Haproxy does not return arbitrary error codes, so I don’t understand your request.
If you are in a conditional situation (that you can match with an haproxy ACL for example), you can already return whatever code and content that you want.
http-request return status 419 content-type text/plain lf-string "419 error bla" if { pathq /419uri }
Errorfiles never rewrite errors that come from backend servers, but only haproxy generated errors.
Maybe I did not make it clear enough what I’m trying to achieve.
The backend is not involved at all in this scenario.
For example, I may decide to use `http-request deny deny_status 419 if isquery_malicious`. In such a scenario, it’s not the backend sending status 419, but haproxy itself. I’d like to provide a custom error page in such a scenario. haproxy will let me provide custom error pages only if it “likes” the status code (e.g. 403, 404, 405, etc.).
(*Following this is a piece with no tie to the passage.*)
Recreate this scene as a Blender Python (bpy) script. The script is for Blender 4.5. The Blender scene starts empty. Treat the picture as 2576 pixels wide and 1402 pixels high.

It seems that there is a predefined list of status codes, that haproxy will allow for that matter. If the desired (non-standard) status code is not on the list, a custom error page cannot be used.
The solution that you suggest does indeed work, but if the page should contain even simple CI (e.g. base64 encoded images, css), the config will get very messy and unreadable.
There is a very elegant solution in place (custom error pages), but it seems that haproxy won’t let me use it in my case.
Many thanks! The suggested solution does exactly what I want.
However, I don’t understand why I can’t just use custom error pages, when I return an error.
Having to use a different mechanism seems unintuitive and over-complicated.
Also, the error page embeds the content-type in the errorfile, whereas when payload files are used, the content-type needs to be specified in the config, causing unnecessary clutter.
From my point of view, a feature request would make sense.